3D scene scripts
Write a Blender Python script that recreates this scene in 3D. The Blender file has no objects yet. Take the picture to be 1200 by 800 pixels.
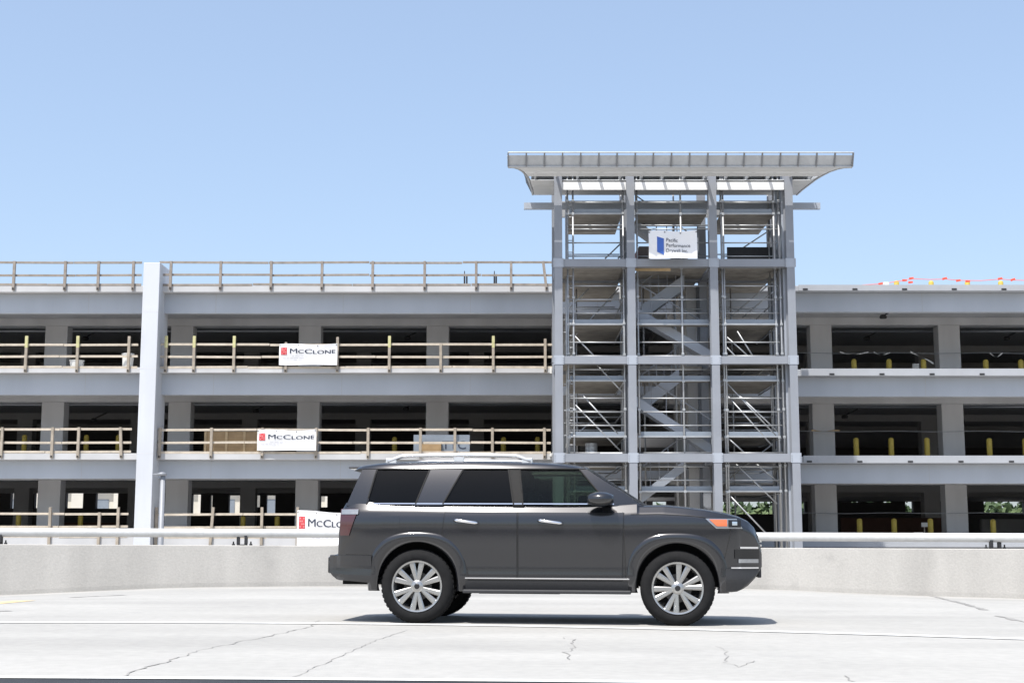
import bpy, math, random
from mathutils import Vector, Matrix
random.seed(7)
R = math.radians
sc = bpy.context.scene
col = sc.collection

# ------------------------------------------------------------------ camera
FPX, CAMZ = 1666.7, 0.82
TH = math.atan(240 / FPX)
CT, ST = math.cos(TH), math.sin(TH)
CAM = Vector((0, 0, CAMZ))
cd = bpy.data.cameras.new('camera')
cd.lens, cd.sensor_width, cd.sensor_fit = 50, 36, 'HORIZONTAL'
cd.clip_start, cd.clip_end = 0.1, 5000
cam = bpy.data.objects.new('camera', cd)
col.objects.link(cam)
cam.location = CAM
cam.rotation_euler = (R(90) + TH, 0, 0)
sc.camera = cam

def ray(px, py):
    a, b = (px - 600) / FPX, (400 - py) / FPX
    return Vector((a, CT - b * ST, ST + b * CT))
def at(px, py, Y):
    d = ray(px, py)
    return CAM + d * (Y / d.y)
def Zp(py, Y): return at(600, py, Y).z
def Xp(px, Y, py=430): return at(px, py, Y).x
SLOPE = -0.005
def ground(px, py):
    d = ray(px, py)
    t = -CAMZ / (d.z - SLOPE * d.x)
    for _ in range(6):
        p = CAM + d * t
        t = (rz(p.x, 0, p.y) - CAMZ) / d.z
    return CAM + d * t

# ------------------------------------------------------------------ materials
def nd(nt, t, x=0, y=0, **kw):
    n = nt.nodes.new(t)
    n.location = (x, y)
    for k, v in kw.items():
        setattr(n, k, v)
    return n
def mat(name, c, rough=0.6, metal=0.0, var=0.12, scale=3.0, bump=0.0, bscale=40, coat=0.0, streak=None, spec=0.5, dirt=None, fine=None):
    """principled surface with noise variation of its base colour; streak = (sx,sy,sz) stretches a second noise; dirt = (colour, threshold, scale)"""
    m = bpy.data.materials.new(name)
    m.use_nodes = True
    nt = m.node_tree
    b = nt.nodes['Principled BSDF']
    b.inputs['Roughness'].default_value = rough
    b.inputs['Metallic'].default_value = metal
    b.inputs['Specular IOR Level'].default_value = spec
    b.inputs['Coat Weight'].default_value = coat
    b.inputs['Coat Roughness'].default_value = 0.13
    tc = nd(nt, 'ShaderNodeTexCoord')
    no = nd(nt, 'ShaderNodeTexNoise')
    no.inputs['Scale'].default_value = scale
    no.inputs['Detail'].default_value = 6
    no.inputs['Roughness'].default_value = 0.6
    nt.links.new(tc.outputs['Object'], no.inputs['Vector'])
    rmp = nd(nt, 'ShaderNodeValToRGB')
    lo = [max(0, v * (1 - var)) for v in c]
    hi = [min(1, v * (1 + var)) for v in c]
    rmp.color_ramp.elements[0].position, rmp.color_ramp.elements[1].position = 0.3, 0.7
    rmp.color_ramp.elements[0].color, rmp.color_ramp.elements[1].color = (*lo, 1), (*hi, 1)
    nt.links.new(no.outputs['Fac'], rmp.inputs['Fac'])
    out = rmp.outputs['Color']
    def mult(out, sock, f0, f1, p0=0.3, p1=0.7):
        r2 = nd(nt, 'ShaderNodeValToRGB')
        r2.color_ramp.elements[0].position, r2.color_ramp.elements[1].position = p0, p1
        r2.color_ramp.elements[0].color, r2.color_ramp.elements[1].color = (f0, f0, f0, 1), (f1, f1, f1, 1)
        nt.links.new(sock, r2.inputs['Fac'])
        mx = nd(nt, 'ShaderNodeMix', data_type='RGBA', blend_type='MULTIPLY')
        mx.inputs['Factor'].default_value = 1
        nt.links.new(out, mx.inputs['A'])
        nt.links.new(r2.outputs['Color'], mx.inputs['B'])
        return mx.outputs['Result']
    if streak:
        mp = nd(nt, 'ShaderNodeMapping')
        mp.inputs['Scale'].default_value = streak
        nt.links.new(tc.outputs['Object'], mp.inputs['Vector'])
        n2 = nd(nt, 'ShaderNodeTexNoise')
        n2.inputs['Scale'].default_value = 1.0
        n2.inputs['Detail'].default_value = 5
        nt.links.new(mp.outputs['Vector'], n2.inputs['Vector'])
        out = mult(out, n2.outputs['Fac'], 0.88, 1.03, 0.3, 0.62)
    if fine:
        n3 = nd(nt, 'ShaderNodeTexNoise')
        n3.inputs['Scale'].default_value = fine
        n3.inputs['Detail'].default_value = 4
        nt.links.new(tc.outputs['Object'], n3.inputs['Vector'])
        out = mult(out, n3.outputs['Fac'], 0.93, 1.05)
    if dirt:
        dc, th, dsc = dirt
        n4 = nd(nt, 'ShaderNodeTexNoise')
        n4.inputs['Scale'].default_value = dsc
        n4.inputs['Detail'].default_value = 8
        n4.inputs['Roughness'].default_value = 0.7
        nt.links.new(tc.outputs['Object'], n4.inputs['Vector'])
        r4 = nd(nt, 'ShaderNodeValToRGB')
        r4.color_ramp.elements[0].position, r4.color_ramp.elements[1].position = th, min(1, th + 0.18)
        r4.color_ramp.elements[0].color, r4.color_ramp.elements[1].color = (0, 0, 0, 1), (0.8, 0.8, 0.8, 1)
        nt.links.new(n4.outputs['Fac'], r4.inputs['Fac'])
        mx = nd(nt, 'ShaderNodeMix', data_type='RGBA')
        nt.links.new(r4.outputs['Color'], mx.inputs['Factor'])
        nt.links.new(out, mx.inputs['A'])
        mx.inputs['B'].default_value = (*dc, 1)
        out = mx.outputs['Result']
    nt.links.new(out, b.inputs['Base Color'])
    if bump:
        nb = nd(nt, 'ShaderNodeTexNoise')
        nb.inputs['Scale'].default_value = bscale
        nb.inputs['Detail'].default_value = 5
        nt.links.new(tc.outputs['Object'], nb.inputs['Vector'])
        bp = nd(nt, 'ShaderNodeBump')
        bp.inputs['Strength'].default_value = bump
        bp.inputs['Distance'].default_value = 0.02
        nt.links.new(nb.outputs['Fac'], bp.inputs['Height'])
        nt.links.new(bp.outputs['Normal'], b.inputs['Normal'])
    return m
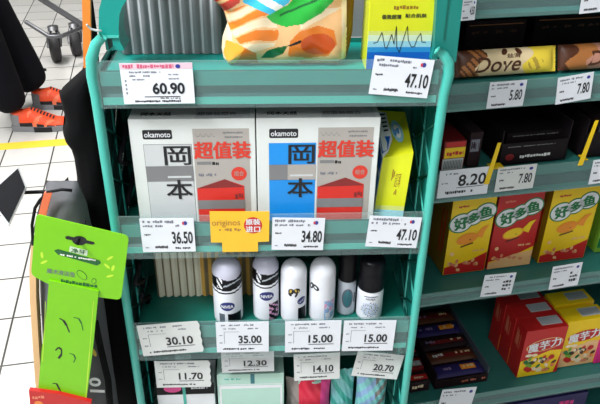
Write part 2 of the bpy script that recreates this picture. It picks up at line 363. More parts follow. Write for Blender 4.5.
def tag_outline(w, h, jag, seed):
    if not jag: return [(-w/2, -h/2), (w/2, -h/2), (w/2, h/2), (-w/2, h/2)]
    r = random.Random(seed); o = [(-w/2, -h/2), (w/2-.001, -h/2)]
    for k in range(1, 8): o.append((w/2+(0.0008 if k % 2 else -.0008), -h/2+h*k/8))
    return o+[(w/2-.002, h/2), (-w/2, h/2)]
NT = [0]
def price_tag(c, price, style, label, group, Y=None, white='tag_white', jag=False, lean=0):
    """c: four corner pixels TL TR BL BR on the rack's front (Y) or the long shelf's front (Y None)"""
    NT[0] += 1
    if Y is not None: q = [px(x, y, Y) for x, y in c]; L = [Vector((p.x, p.z)) for p in q]
    else: q = [pg(x, y, -.006) for x, y in c]; L = [Vector((p.x, p.z)) for p in q]
    cen = sum(L, Vector((0, 0)))/4; w = ((L[1]-L[0]).length+(L[3]-L[2]).length)/2; h = ((L[2]-L[0]).length+(L[3]-L[1]).length)/2
    d = (L[1]-L[0])+(L[3]-L[2]); ang = math.atan2(d.y, d.x)
    b = MB(); b.prism(tag_outline(w, h, jag, NT[0]), 0, .0006, white); b.on((0, 0, 0)); price_face(b, w, h, price, style, NT[0]*11)
    Mx = Matrix.Rotation(-ang, 4, 'Y') @ Matrix.Rotation(lean, 4, 'X')
    if Y is None: Mx = Matrix.Translation(gw(cen.x, -.006, cen.y)) @ Matrix.Rotation(GA, 4, 'Z') @ Mx
    else: Mx = Matrix.Translation((cen.x, Y, cen.y)) @ Mx
    o = b.build('price_tag'); o.matrix_world = Mx
    return tag(o, label, 'price tag', group)
GR = 'price tags on the teal rack'
YT = -.0062
price_tag([(119.3, 63.3), (193.3, 62.7), (124, 104.3), (194, 103.3)], '60.90', 'pink', 'white price tag with pink header reading 60.90 on the rack top shelf', GR, YT)
price_tag([(373.3, 55.2), (433.3, 60.5), (370, 94), (428.3, 98.3)], '47.10', 'narrow', 'white price tag reading 47.10 at the right of the rack top shelf', GR, YT)
price_tag([(139.9, 218), (194, 219), (142.5, 253), (195.3, 250.7)], '36.50', 'narrow', 'white price tag reading 36.50 below the white fronted carton', GR, YT)
price_tag([(272.6, 218), (324.5, 218), (271.4, 249.5), (323.6, 250.4)], '34.80', 'narrow', 'white price tag reading 34.80 below the blue fronted carton', GR, YT)
price_tag([(369.5, 215.6), (419.6, 218), (365.6, 246.5), (418.4, 248)], '47.10', 'narrow', 'white price tag reading 47.10 under the tilted lime yellow carton', GR, YT)
price_tag([(138, 325.3), (199.3, 321.3), (142, 356.8), (202.8, 351.2)], '30.10', 'thermal', 'ragged edged white price tag reading 30.10 on the third shelf', GR, YT, 'tag_paper', True)
price_tag([(216, 322.8), (268, 321.3), (216.5, 352.2), (269.5, 351.8)], '35.00', 'thermal', 'white price tag reading 35.00 below the dark banded bottles', GR, YT, 'tag_white')
price_tag([(284.6, 321.6), (341, 320.4), (285.5, 352.5), (340.4, 351)], '15.00', 'thermal', 'white price tag reading 15.00 below the two plain white bottles', GR, YT, 'tag_white')
price_tag([(343.4, 321), (394, 320.4), (342.5, 351), (395, 350.4)], '15.00', 'thermal', 'white price tag reading 15.00 below the two black capped bottles', GR, YT, 'tag_white')
price_tag([(155, 360.5), (208.7, 361.2), (156, 388.5), (212, 386)], '11.70', 'thermal', 'ragged edged price tag reading 11.70 above the black and pink carton', GR, .0105, 'tag_paper', True)
price_tag([(221.5, 352), (274.5, 350.5), (221.5, 373), (273.5, 371)], '12.30', 'thermal', 'grey white price tag reading 12.30 above the pale mint packet', GR, .0105, 'paper_grey', False)
price_tag([(293.3, 354), (340, 353), (294.7, 381.5), (339.5, 378)], '14.10', 'thermal', 'white price tag reading 14.10 above the red and pink packet', GR, .0105, 'tag_paper')
price_tag([(356, 351.3), (401.9, 354.8), (353.3, 375.3), (399.2, 380)], '20.70', 'thermal', 'tilted white price tag reading 20.70 at the lower right of the rack', GR, .0105, 'tag_paper')
# clear plastic hangers carrying the lowest four tags
for x, y in ((183, 358), (247, 351), (317, 353), (378, 353)):
    p = px(x, y, .012); b = MB(); b.box(-.012, .012, 0, .0008, -.006, .0, 'clear_strip')
    b.box(-.012, .012, -.0015, .0008, -.0002, .003, 'clear_strip')
    b.box(-.012, .012, 0, .0008, .003, (.6505-p.z), 'clear_strip')
    tag(b.build('tag_hanger', loc=(p.x, .0122, p.z)), {183: 'clear plastic hanger behind the 11.70 tag', 247: 'clear plastic hanger behind the 12.30 tag', 317: 'clear plastic hanger behind the 14.10 tag', 378: 'clear plastic hanger behind the tilted 20.70 tag'}[x], 'tag hanger', 'clear tag hangers')

# orange yellow sign
c0 = px(240, 232, YT); b = MB(); q = lambda x, y: ((px(x, y, YT)-c0).x, (px(x, y, YT)-c0).z)
b.prism([q(211, 242.5), q(222, 242.5), q(222.5, 252), q(258, 251.5), q(258, 242), q(269, 241.5), q(269.5, 211.5), q(209.5, 211.5)], 0, .0006, 'sign_yellow')
e = q(253, 225.3); b.ell(e[0], e[1], .0118, .0125, 'sign_red', 1)
b.text('原装', *q(246, 224.8), *q(260, 218.8), 'white', 2, .03); b.text('进口', *q(246, 232), *q(260, 226), 'white', 2, .03)
b.text('originos', *q(212, 227.5), *q(240, 219.5), 'sign_brown', 2); b.dashes(*q(219, 231.5), *q(241, 227.8), 'sign_brown', 1, .9, 5)
tag(b.build('shelf_sign', loc=c0), 'yellow shelf sign with a red round badge under the cartons', 'sign')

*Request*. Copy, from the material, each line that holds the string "Write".

*Exercise answer*.
Write a Blender Python script that recreates this scene in 3D. The Blender file has no objects yet. Take the picture to be 1200 by 800 pixels.
Write part 2 of the bpy script that recreates this picture. It picks up at line 363. More parts follow. Write for Blender 4.5.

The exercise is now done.